App Store and Play Store submissions are a process, not a button. The studio has shipped UltraFit360 through six App Store reviews and ten Play Store reviews without a rejection — because every submission goes through a pre-flight checklist.
Before submission
- Privacy nutrition labels (Apple) and Data Safety form (Google) match the actual data flows — not the marketing description
- Every permission the app requests has a clear, user-readable rationale string
- Test account credentials are provided for any feature behind login
- Screenshots match the current build, not a previous one
- The "What's New" text describes specific changes, not "bug fixes"
- Demo video for any AI feature so the reviewer doesn't fail it as "unclear"

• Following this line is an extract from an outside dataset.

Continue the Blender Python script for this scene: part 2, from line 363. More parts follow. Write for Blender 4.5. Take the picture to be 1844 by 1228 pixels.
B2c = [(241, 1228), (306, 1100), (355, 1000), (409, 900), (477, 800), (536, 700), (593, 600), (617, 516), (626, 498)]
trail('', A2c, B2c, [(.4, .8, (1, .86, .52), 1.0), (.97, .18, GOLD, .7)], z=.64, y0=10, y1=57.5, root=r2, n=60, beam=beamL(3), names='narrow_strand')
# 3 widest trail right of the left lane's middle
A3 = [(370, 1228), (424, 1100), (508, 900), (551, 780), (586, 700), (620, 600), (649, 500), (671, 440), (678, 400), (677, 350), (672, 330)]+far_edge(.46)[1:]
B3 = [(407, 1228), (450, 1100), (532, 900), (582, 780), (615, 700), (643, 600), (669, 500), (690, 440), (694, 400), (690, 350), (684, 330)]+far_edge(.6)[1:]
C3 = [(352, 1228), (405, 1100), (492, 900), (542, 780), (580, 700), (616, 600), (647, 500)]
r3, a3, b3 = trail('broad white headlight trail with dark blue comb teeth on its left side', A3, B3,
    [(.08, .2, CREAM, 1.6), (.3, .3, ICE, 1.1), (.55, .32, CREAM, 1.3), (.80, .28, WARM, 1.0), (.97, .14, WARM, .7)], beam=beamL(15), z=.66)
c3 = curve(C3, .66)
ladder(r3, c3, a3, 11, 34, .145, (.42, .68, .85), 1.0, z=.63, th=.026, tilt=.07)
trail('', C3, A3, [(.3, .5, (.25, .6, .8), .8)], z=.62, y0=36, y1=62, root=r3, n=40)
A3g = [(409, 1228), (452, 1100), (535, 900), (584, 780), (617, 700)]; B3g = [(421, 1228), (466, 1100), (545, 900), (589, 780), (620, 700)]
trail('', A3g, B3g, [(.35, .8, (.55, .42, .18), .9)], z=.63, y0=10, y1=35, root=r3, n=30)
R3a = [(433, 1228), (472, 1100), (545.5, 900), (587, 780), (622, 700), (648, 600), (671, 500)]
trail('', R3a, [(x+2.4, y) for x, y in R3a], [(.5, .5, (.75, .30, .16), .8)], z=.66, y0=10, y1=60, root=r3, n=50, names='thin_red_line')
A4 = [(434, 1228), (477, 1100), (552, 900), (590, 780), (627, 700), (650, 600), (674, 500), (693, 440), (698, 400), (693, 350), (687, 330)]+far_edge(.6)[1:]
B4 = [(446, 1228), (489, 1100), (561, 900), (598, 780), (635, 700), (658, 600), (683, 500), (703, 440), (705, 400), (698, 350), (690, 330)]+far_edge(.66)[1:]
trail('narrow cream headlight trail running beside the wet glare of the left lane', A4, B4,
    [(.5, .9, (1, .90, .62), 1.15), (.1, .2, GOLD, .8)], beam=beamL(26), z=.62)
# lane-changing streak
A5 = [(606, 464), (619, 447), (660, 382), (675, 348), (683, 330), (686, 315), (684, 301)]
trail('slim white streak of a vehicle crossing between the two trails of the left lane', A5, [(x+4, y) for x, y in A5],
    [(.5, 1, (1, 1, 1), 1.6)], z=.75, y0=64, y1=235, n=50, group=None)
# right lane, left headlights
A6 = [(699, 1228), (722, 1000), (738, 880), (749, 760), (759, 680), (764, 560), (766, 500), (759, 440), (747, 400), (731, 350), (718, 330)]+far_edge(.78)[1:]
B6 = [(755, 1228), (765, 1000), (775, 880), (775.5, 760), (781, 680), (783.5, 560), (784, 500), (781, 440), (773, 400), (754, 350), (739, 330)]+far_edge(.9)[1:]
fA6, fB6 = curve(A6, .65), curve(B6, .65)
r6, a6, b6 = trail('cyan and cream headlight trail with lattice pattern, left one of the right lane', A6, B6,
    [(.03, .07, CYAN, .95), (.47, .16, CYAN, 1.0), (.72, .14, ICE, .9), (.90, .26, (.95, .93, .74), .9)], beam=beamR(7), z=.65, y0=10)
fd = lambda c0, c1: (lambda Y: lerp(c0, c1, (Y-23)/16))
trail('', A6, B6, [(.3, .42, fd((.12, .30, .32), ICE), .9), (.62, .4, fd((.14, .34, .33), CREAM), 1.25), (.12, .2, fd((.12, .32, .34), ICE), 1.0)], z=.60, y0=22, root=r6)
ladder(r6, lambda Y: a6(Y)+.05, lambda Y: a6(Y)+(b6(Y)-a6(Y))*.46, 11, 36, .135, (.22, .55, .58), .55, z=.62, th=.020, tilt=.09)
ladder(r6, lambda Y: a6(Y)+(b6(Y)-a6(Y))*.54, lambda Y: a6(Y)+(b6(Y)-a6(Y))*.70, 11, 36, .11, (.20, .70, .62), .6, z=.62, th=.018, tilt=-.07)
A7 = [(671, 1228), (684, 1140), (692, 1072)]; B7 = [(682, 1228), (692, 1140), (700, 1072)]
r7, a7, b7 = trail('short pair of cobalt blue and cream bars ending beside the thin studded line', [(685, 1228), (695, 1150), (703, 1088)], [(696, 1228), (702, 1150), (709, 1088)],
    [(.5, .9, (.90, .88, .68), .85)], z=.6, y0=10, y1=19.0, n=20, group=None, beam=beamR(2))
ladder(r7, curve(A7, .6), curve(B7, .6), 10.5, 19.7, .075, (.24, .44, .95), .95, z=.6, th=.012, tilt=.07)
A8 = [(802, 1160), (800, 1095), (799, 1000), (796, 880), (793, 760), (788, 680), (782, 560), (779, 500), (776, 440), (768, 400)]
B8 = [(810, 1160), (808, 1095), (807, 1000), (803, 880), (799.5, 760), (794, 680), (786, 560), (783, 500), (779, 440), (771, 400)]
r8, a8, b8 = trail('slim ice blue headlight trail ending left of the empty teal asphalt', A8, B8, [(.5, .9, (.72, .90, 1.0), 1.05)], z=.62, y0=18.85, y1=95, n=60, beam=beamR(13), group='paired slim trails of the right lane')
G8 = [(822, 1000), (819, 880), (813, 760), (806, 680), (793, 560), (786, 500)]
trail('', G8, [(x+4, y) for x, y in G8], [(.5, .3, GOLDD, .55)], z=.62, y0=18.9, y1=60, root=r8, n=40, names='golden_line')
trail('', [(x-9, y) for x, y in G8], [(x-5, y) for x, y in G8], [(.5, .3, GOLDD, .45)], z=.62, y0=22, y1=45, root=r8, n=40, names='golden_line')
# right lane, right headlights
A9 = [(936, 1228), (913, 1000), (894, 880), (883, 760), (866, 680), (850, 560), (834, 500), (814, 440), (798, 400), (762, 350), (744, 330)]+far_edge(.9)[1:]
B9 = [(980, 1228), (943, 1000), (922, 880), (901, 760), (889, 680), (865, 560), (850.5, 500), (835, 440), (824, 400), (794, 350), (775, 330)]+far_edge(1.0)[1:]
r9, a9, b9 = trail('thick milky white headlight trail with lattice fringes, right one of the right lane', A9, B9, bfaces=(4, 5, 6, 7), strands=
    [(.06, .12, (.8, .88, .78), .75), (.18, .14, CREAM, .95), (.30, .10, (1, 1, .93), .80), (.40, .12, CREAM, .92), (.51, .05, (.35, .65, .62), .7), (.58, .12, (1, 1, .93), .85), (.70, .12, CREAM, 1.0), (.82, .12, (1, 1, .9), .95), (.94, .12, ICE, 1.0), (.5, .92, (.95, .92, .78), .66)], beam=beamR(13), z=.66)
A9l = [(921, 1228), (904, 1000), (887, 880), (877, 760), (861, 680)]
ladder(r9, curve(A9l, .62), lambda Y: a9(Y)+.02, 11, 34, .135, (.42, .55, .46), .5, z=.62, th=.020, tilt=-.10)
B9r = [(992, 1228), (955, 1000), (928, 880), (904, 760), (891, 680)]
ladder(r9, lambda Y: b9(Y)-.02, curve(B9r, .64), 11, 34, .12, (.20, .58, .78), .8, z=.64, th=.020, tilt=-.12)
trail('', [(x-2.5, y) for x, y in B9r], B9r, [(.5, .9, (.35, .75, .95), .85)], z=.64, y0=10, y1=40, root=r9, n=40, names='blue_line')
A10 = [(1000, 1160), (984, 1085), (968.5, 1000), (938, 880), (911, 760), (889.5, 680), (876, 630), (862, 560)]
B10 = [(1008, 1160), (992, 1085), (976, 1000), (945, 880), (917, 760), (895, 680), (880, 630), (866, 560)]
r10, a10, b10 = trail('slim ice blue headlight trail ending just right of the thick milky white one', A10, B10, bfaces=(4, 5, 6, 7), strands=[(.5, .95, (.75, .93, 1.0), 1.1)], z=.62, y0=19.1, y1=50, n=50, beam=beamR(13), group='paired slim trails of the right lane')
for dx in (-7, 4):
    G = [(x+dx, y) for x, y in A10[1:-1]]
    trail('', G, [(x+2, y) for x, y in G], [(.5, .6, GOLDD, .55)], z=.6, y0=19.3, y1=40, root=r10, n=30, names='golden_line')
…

The common rejection traps
Most rejections aren't about the code. They're about metadata mismatch (the screenshot shows a feature the build doesn't have), missing privacy disclosure (the app uses health data but the labels don't mention it), or unclear functionality (the reviewer can't reproduce a happy path). Each of those is a process miss, not an engineering miss.
When a rejection happens
Reply within 12 hours. Engage the reviewer directly via App Store Connect or Play Console. If they ask for a video or extra info, send it the same day. Most rejections get resolved in one round if the studio responds quickly and specifically.
Expedited reviews
Apple grants expedited review for genuine emergencies — crash that loses data, security fix. The studio used it once and would use it again, but never frivolously. Burning an expedited slot on a marketing campaign teaches the system to deprioritise you.